Das Dilemma könnte durch die Erweiterung des potenziellen Aktionärskreises einfach gelöst werden. Dazu müssten die einengenden gesetzlichen Eigentumsbeschränkungen sowie das geltende Kotierungsverbot aufgehoben werden. Erst dann wird eine Beteiligung an Swissgrid auch für private, unabhängige Dritte interessant und vor allem in grösserem Ausmass möglich. Zu den (Finanz-)Investoren, die aufgrund ihrer Präferenzen in Bezug auf Risiko und Rendite ein besonderes Interesse an einer Swissgrid-Beteiligung haben, gehören nicht nur Pensionskassen, sondern auch andere nationale und internationale Anleger.

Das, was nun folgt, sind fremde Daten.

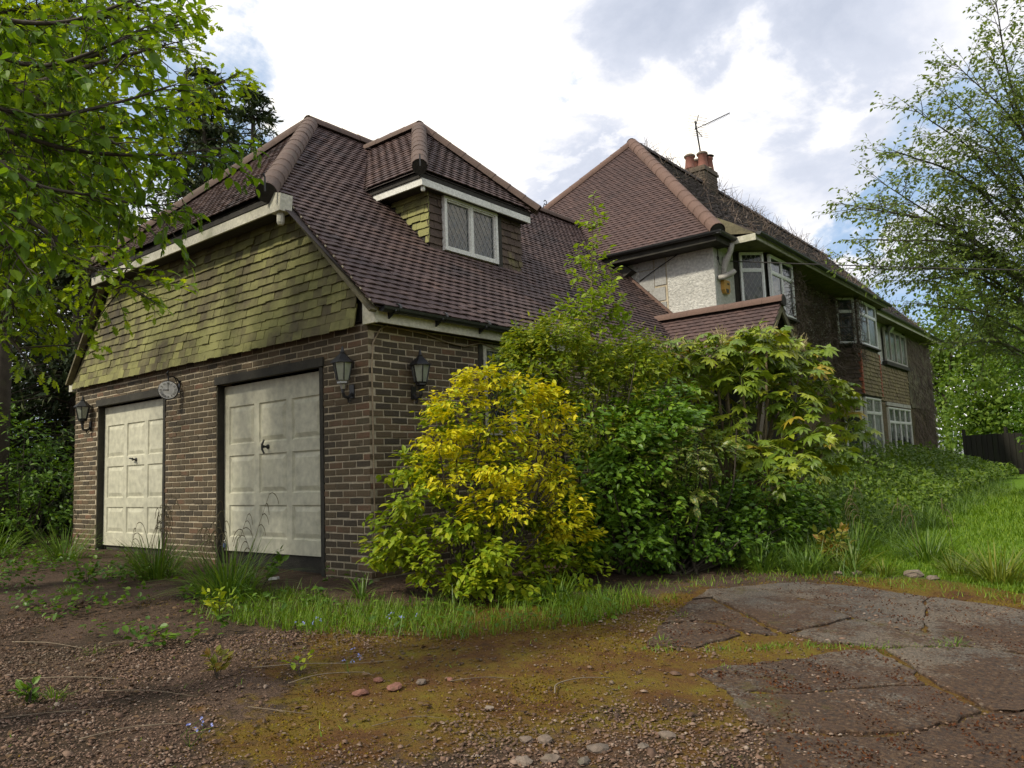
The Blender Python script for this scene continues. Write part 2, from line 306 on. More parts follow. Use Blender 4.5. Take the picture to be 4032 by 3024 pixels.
def link(name, data, parent=None, mw=None, kind=None, label=None, cat=None, group=None):
    o = bpy.data.objects.new(name, data); COL.objects.link(o)
    mw = Matrix.Identity(4) if mw is None else mw
    if parent is not None:
        o.parent = parent; o.matrix_parent_inverse = WM[parent.name].inverted()
    o.matrix_basis = mw; WM[o.name] = mw
    if kind: o['kind'] = kind
    if label: o['label'] = label
    if cat: o['category'] = cat
    if group: o['group'] = group
    return o


def thing(name, label, cat, loc=(0, 0, 0), group=None):
    return link(name, None, None, Matrix.Translation(loc), None, label, cat, group)


def mesh_tri(name, V, F, mat=None, smooth=False):
    V = np.ascontiguousarray(V, dtype=np.float32).reshape(-1, 3); F = np.ascontiguousarray(F, dtype=np.int32)
    k = F.shape[1]
    me = bpy.data.meshes.new(name)
    me.vertices.add(len(V)); me.vertices.foreach_set('co', V.ravel())
    me.loops.add(F.size); me.loops.foreach_set('vertex_index', F.ravel())
    me.polygons.add(len(F)); me.polygons.foreach_set('loop_start', np.arange(0, F.size, k, dtype=np.int32))
    me.polygons.foreach_set('loop_total', np.full(len(F), k, dtype=np.int32))
    me.polygons.foreach_set('use_smooth', np.full(len(F), bool(smooth)))
    me.update(calc_edges=True)
    if mat: me.materials.append(mat)
    return me


def scatter(tpls, A, T, which=None):
    """tpls: list of (V, F tri) templates; A (K,3,3) columns are axes, T (K,3) -> merged V, F"""
    A = np.asarray(A, float); T = np.asarray(T, float)
    which = np.zeros(len(A), int) if which is None else which
    Vs, Fs, n0 = [], [], 0
    for i, (V, F) in enumerate(tpls):
        idx = np.nonzero(which == i)[0]
        if not len(idx): continue
        P = np.einsum('kij,nj->kni', A[idx], V) + T[idx][:, None, :]
        FF = F[None] + (np.arange(len(idx)) * len(V))[:, None, None] + n0
        Vs.append(P.reshape(-1, 3)); Fs.append(FF.reshape(-1, 3)); n0 += len(idx) * len(V)
    return np.concatenate(Vs), np.concatenate(Fs)


def mat44(A, T):
    m = np.eye(4); m[:3, :3] = A; m[:3, 3] = T
    return Matrix(m.tolist())


CR = np.array(CAMR)


def in_view(T, margin=1.03):
    c = (np.asarray(T) - CAMP) @ CR
    z = -c[:, 2]; t = math.tan(R_(67.03 / 2))
    ok = (z > .1) & (np.abs(c[:, 0]) < z * t * margin) & (np.abs(c[:, 1]) < z * t * .75 * margin)
    return ok, z


def pieces(part, rest, tpls, A, T, mat, parent, limit=300, smooth=False, facing=None):
    """the LIMIT nearest pieces in view become objects of their own, the rest one joined mesh"""
    A = np.asarray(A); T = np.asarray(T); K = len(A)
    ctr = T + (A.sum(axis=2)) * .5
    ok, z = in_view(ctr)
    order = np.argsort(np.where(ok, z, z + 1000))
    near = order[:limit]; near = near[ok[near]] if K > limit else near
    which = rng.integers(0, len(tpls), K)
    ms = [mesh_tri(part, V, F, mat, smooth) for V, F in tpls]
    for i in near: link(part, ms[which[i]], parent, mat44(A[i], T[i]))
    keep = np.ones(K, bool); keep[near] = False
    if keep.any():
        V, F = scatter(tpls, A[keep], T[keep], which[keep])
        link(rest, mesh_tri(rest, V, F, mat, smooth), parent, kind='stuff')


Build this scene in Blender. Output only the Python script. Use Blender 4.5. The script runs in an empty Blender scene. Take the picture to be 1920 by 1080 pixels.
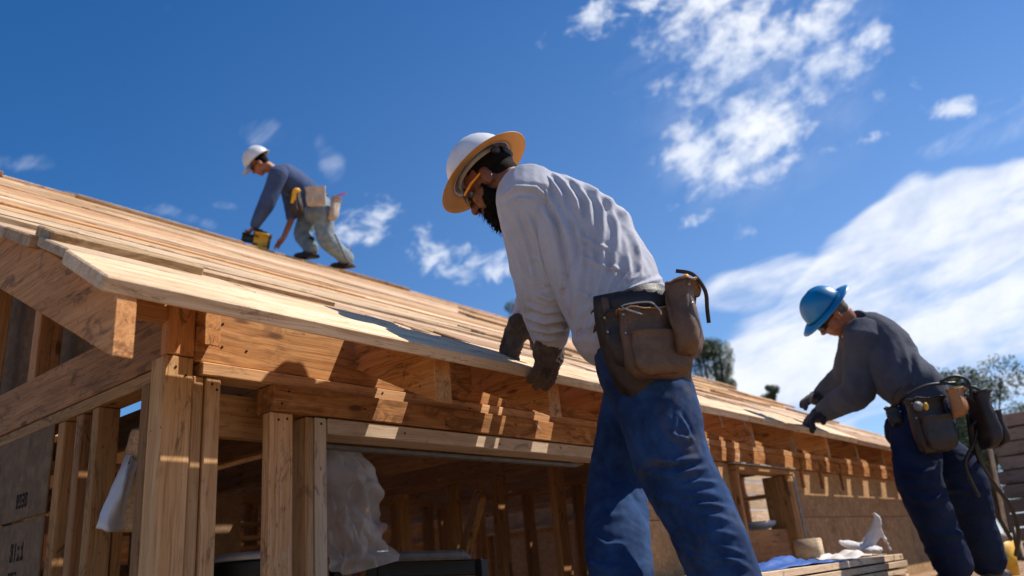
import bpy, bmesh, math, random
import numpy as np
from mathutils import Vector, Matrix, noise
random.seed(7); np.random.seed(7)
rad = math.radians
# ---------------------------------------------------------------- camera
FPX = 1500.0
Zc = Vector((-390, 4140, -1500)).normalized()
Xc = Vector((1287/1500., 0, -1.0)); Xc.y = -(Zc.x*Xc.x+Zc.z*Xc.z)/Zc.y; Xc.normalize()
Yc = Zc.cross(Xc)
CM = Matrix((Xc, Yc, Zc))                      # camera axes -> world
CR, CU, CB = CM.col[0].copy(), CM.col[1].copy(), CM.col[2].copy()
def ray(px, py): return (px-960)/FPX*CR - (py-540)/FPX*CU - CB
def P(px, py, t): return ray(px, py)*t         # point at depth t
def onp(px, py, ax, v):                        # point on plane ax = v
    d = ray(px, py); return d*(v/d[ax])
sc = bpy.context.scene; col = sc.collection
cam = bpy.data.cameras.new('camera'); camo = bpy.data.objects.new('camera', cam); col.objects.link(camo)
cam.sensor_width = 36; cam.lens = 36*FPX/1920; cam.clip_start = .05; cam.clip_end = 3000
camo.matrix_world = CM.to_4x4()
cam.dof.use_dof = True; cam.dof.focus_distance = 2.55; cam.dof.aperture_fstop = 2.6
sc.camera = camo
# ---------------------------------------------------------------- sun, sky
SUN = Vector((.48, -.42, .81)).normalized()
sun = bpy.data.lights.new('sun', 'SUN'); sun.energy = 5.0; sun.angle = rad(.5); sun.color = (1, .93, .83)
suno = bpy.data.objects.new('sun', sun); col.objects.link(suno)
suno.rotation_euler = SUN.to_track_quat('Z', 'Y').to_euler()
sc.view_settings.view_transform = 'Standard'; sc.view_settings.look = 'None'
sc.view_settings.gamma = 1; sc.view_settings.exposure = 0.36

class N:
    """tiny node helper"""
    def __init__(s, nt): s.nt = nt; s.n = nt.nodes; s.l = nt.links
    def new(s, t, **k):
        o = s.n.new(t)
        for a, b in k.items(): setattr(o, a, b)
        return o
    def put(s, sock, v):
        if isinstance(v, bpy.types.NodeSocket): s.l.new(v, sock)
        elif v is not None: sock.default_value = v
    def m(s, op, a, b=None, c=None, clamp=False):
        o = s.new('ShaderNodeMath', operation=op, use_clamp=clamp)
        for i, v in enumerate((a, b, c)):
            if v is not None: s.put(o.inputs[i], v)
        return o.outputs[0]
    def dot(s, a, b):
        o = s.new('ShaderNodeVectorMath', operation='DOT_PRODUCT'); s.put(o.inputs[0], a); s.put(o.inputs[1], b); return o.outputs['Value']
    def vm(s, op, a, b=None):
        o = s.new('ShaderNodeVectorMath', operation=op); s.put(o.inputs[0], a)
        if b is not None: s.put(o.inputs[1], b)
        return o.outputs[0]
    def mix(s, f, a, b, blend='MIX'):
        o = s.new('ShaderNodeMix', data_type='RGBA', blend_type=blend); s.put(o.inputs[0], f); s.put(o.inputs[6], a); s.put(o.inputs[7], b); return o.outputs[2]
    def noise(s, v, scale, detail=4, rough=.5, dist=0, dims='3D'):
        o = s.new('ShaderNodeTexNoise'); s.put(o.inputs['Vector'], v); o.inputs['Scale'].default_value = scale
        o.inputs['Detail'].default_value = detail; o.inputs['Roughness'].default_value = rough; o.inputs['Distortion'].default_value = dist
        return o.outputs[0]
    def rng(s, v, a, b, c=0, d=1, smooth=True):
        o = s.new('ShaderNodeMapRange'); o.interpolation_type = 'SMOOTHSTEP' if smooth else 'LINEAR'
        s.put(o.inputs[0], v)
        for i, q in enumerate((a, b, c, d)): o.inputs[i+1].default_value = q
        return o.outputs[0]
    def comb(s, x, y, z):
        o = s.new('ShaderNodeCombineXYZ'); s.put(o.inputs[0], x); s.put(o.inputs[1], y); s.put(o.inputs[2], z); return o.outputs[0]
    def scale(s, v, xyz):
        o = s.new('ShaderNodeMapping'); s.put(o.inputs[0], v); o.inputs['Scale'].default_value = xyz; return o.outputs[0]

w = bpy.data.worlds.new('World'); sc.world = w; w.use_nodes = True
n = N(w.node_tree); n.n.clear()
sky = n.new('ShaderNodeTexSky', sky_type='NISHITA'); sky.sun_disc = False
sky.sun_elevation = math.asin(SUN.z); sky.sun_rotation = math.atan2(SUN.x, SUN.y)
sky.altitude = 800; sky.air_density = 1.0; sky.dust_density = .25; sky.ozone_density = 3.0
hs = n.new('ShaderNodeHueSaturation'); n.put(hs.inputs['Color'], sky.outputs[0]); hs.inputs['Hue'].default_value = .505; hs.inputs['Saturation'].default_value = 1.33; hs.inputs['Value'].default_value = 1.04
D = n.new('ShaderNodeTexCoord').outputs['Generated']
# cloud chart: a gnomonic map of the sky about one fixed compass direction
A0 = Vector((.742, .578, .339)); A1 = Vector((.637, -.766, -.088)); A2 = Vector((-.209, -.282, .937))
dn = n.m('MAXIMUM', n.dot(D, tuple(A0)), .05)
gu = n.m('DIVIDE', n.dot(D, tuple(A1)), dn); gv = n.m('DIVIDE', n.dot(D, tuple(A2)), dn)
G = n.comb(gu, gv, 0.0)
def chart(px, py): return ((px-960)/FPX, -(py-540)/FPX)
warp = n.new('ShaderNodeTexNoise'); n.put(warp.inputs['Vector'], G); warp.inputs['Scale'].default_value = 3.5; warp.inputs['Detail'].default_value = 3
wv = n.new('ShaderNodeVectorMath', operation='SCALE'); n.put(wv.inputs[0], n.vm('SUBTRACT', warp.outputs['Color'], (.5, .5, .5))); wv.inputs[3].default_value = .16
GW = n.vm('ADD', G, wv.outputs[0])
def blob(px, py, rx, ry, ang, hard=.35, vec=None):
    cx, cy = chart(px, py); q = n.vm('SUBTRACT', vec or GW, (cx, cy, 0)); a = rad(ang)
    ux = n.dot(q, (math.cos(a)*FPX/rx, math.sin(a)*FPX/rx, 0)); uy = n.dot(q, (-math.sin(a)*FPX/ry, math.cos(a)*FPX/ry, 0))
    r = n.m('SQRT', n.m('ADD', n.m('MULTIPLY', ux, ux), n.m('MULTIPLY', uy, uy)))
    return n.rng(r, 1.0+hard, 1.0-hard)
def rotv(ang, sx, sy):
    a = rad(ang)
    return n.comb(n.m('MULTIPLY', n.dot(G, (math.cos(a), math.sin(a), 0)), sx), n.m('MULTIPLY', n.dot(G, (-math.sin(a), math.cos(a), 0)), sy), .37)
puff = n.noise(rotv(35, 1, 1.5), 15, 6, .58, .25)
puff2 = n.noise(rotv(35, 1, 1.25), 27, 5, .6, .2)
strk = n.noise(rotv(22, 1, 5.0), 3.2, 7, .58, .35)
wisp = n.noise(rotv(38, 1, 2.6), 8, 7, .62, .5)
def mx(*a):
    r = a[0]
    for b in a[1:]: r = n.m('MAXIMUM', r, b)
    return r
# puffy field, upper right
fA = mx(blob(1430, 130, 235, 200, 55, .55), n.m('MULTIPLY', blob(1560, 120, 150, 90, 40, .5), .8), n.m('MULTIPLY', blob(1350, 250, 150, 110, 30, .5), .9), n.m('MULTIPLY', blob(1400, -10, 230, 150, 60, .5), 1.0))
pm = n.m('ADD', n.m('MULTIPLY', puff, .62), n.m('MULTIPLY', puff2, .38))
cA = n.m('MAXIMUM', n.m('MULTIPLY', n.rng(n.m('ADD', pm, n.m('MULTIPLY', n.m('SUBTRACT', fA, 1), .28)), .37, .62), .96), n.m('MULTIPLY', n.m('POWER', fA, 1.5), n.rng(wisp, .35, .85, 0, .35)))
# big sheet, lower right
fB = mx(blob(1760, 560, 520, 185, 27, .18), blob(1900, 420, 420, 140, 20, .2), n.m('MULTIPLY', blob(1450, 540, 190, 60, 14, .5), .9))
cB = n.rng(n.m('ADD', n.m('ADD', n.m('MULTIPLY', strk, .8), n.m('MULTIPLY', wisp, .2)), n.m('MULTIPLY', n.m('SUBTRACT', fB, 1), .50)), .27, .54)
fB2 = mx(blob(1850, 640, 420, 40, 4, .5), blob(1560, 640, 260, 70, 12, .6), blob(1850, 740, 260, 70, -2, .7), blob(1450, 690, 130, 45, 8, .7))
cB2 = n.m('MULTIPLY', n.rng(n.m('ADD', n.noise(rotv(8, 1, 3.2), 7, 6, .6, .3), n.m('MULTIPLY', n.m('SUBTRACT', fB2, 1), .45)), .36, .66), .85)
# small clouds
fC = mx(blob(870, 470, 125, 60, -8, .8), blob(705, 418, 100, 42, 12, .8), n.m('MULTIPLY', blob(1270, 395, 70, 28, 25, .8), .9), blob(1760, 195, 95, 32, 12, .8), blob(1120, 45, 125, 52, 25, .8), n.m('MULTIPLY', blob(1018, 112, 36, 22, -50, .9), .62), blob(1210, 20, 90, 50, 10, .8), n.m('MULTIPLY', blob(1590, 285, 90, 20, 15, .6), .8), n.m('MULTIPLY', blob(1705, 152, 22, 14, 0, .6), .8))
cC = n.m('MULTIPLY', n.rng(n.m('ADD', n.noise(rotv(20, 1, 1.5), 21, 7, .66, .4), n.m('MULTIPLY', n.m('SUBTRACT', fC, 1), .42)), .36, .66), .88)
fD = mx(blob(80, 310, 110, 26, -8, .7), blob(530, 250, 90, 30, -15, .7), blob(1840, 230, 200, 55, 28, .6), blob(650, 300, 60, 22, -60, .7), blob(330, 400, 120, 20, -8, .7), blob(430, 375, 60, 14, -5, .7))
cD = n.m('MULTIPLY', n.rng(n.m('ADD', wisp, n.m('MULTIPLY', n.m('SUBTRACT', fD, 1), .5)), .40, .85), .45)
cl = n.m('MINIMUM', mx(cA, cB, cB2, cC, cD), .96)
cl = n.m('MULTIPLY', cl, n.rng(n.dot(D, tuple(A0)), .2, .5))
shade = n.rng(n.m('ADD', n.m('MULTIPLY', n.noise(rotv(20, 1, 2.2), 5, 6, .6, .2), .7), n.m('MULTIPLY', puff, .3)), .33, .60)
ccol = n.mix(shade, (4.9, 5.7, 7.4, 1), (7.7, 8.0, 8.6, 1))
veil = n.m('MULTIPLY', n.m('POWER', n.rng(gu, -.75, .75, smooth=False), 1.6), n.rng(gv, .55, -.3, smooth=False))
skyc = n.mix(n.m('MULTIPLY', veil, .62), hs.outputs[0], (4.0, 5.6, 8.6, 1))
out = n.mix(cl, skyc, ccol)
bg = n.new('ShaderNodeBackground'); n.put(bg.inputs[0], out); bg.inputs[1].default_value = .10
wo = n.new('ShaderNodeOutputWorld'); n.l.new(bg.outputs[0], wo.inputs[0])

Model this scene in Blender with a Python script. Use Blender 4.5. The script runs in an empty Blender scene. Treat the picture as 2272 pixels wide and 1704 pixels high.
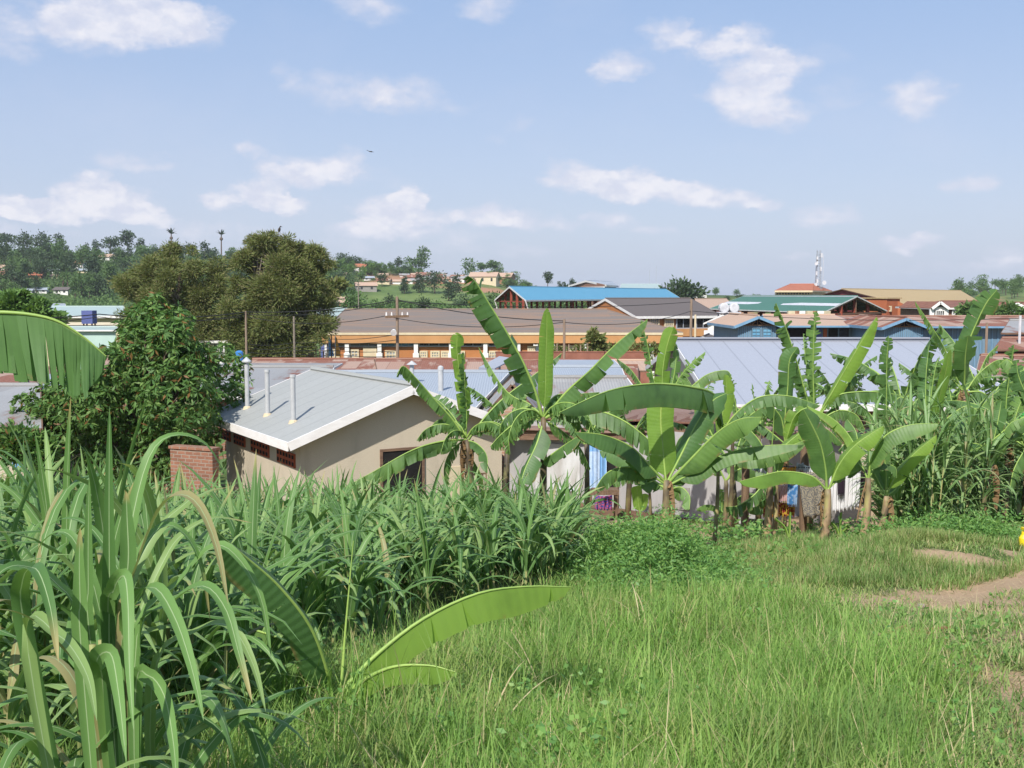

Private und ausländische Kapitalgeber sind für den Wettbewerb oder die Versorgungssicherheit keine Gefahr, solange sie mit ihrer Investition beim Netzbetreiber nicht Strommarkt-spezifische und strategische Interessen verfolgen. Diese Gefahr kann ausgeschlossen werden, wenn mit der Privatisierung auch eine konsequentere Entflechtung einhergeht, welche die Beteiligung von Produzenten und Händlern beschränkt. In diesem Fall stimulieren die privaten Investoren nicht nur den Wettbewerb, sondern stärken auch die Investitionsfähigkeit von Swissgrid und damit die Versorgungssicherheit.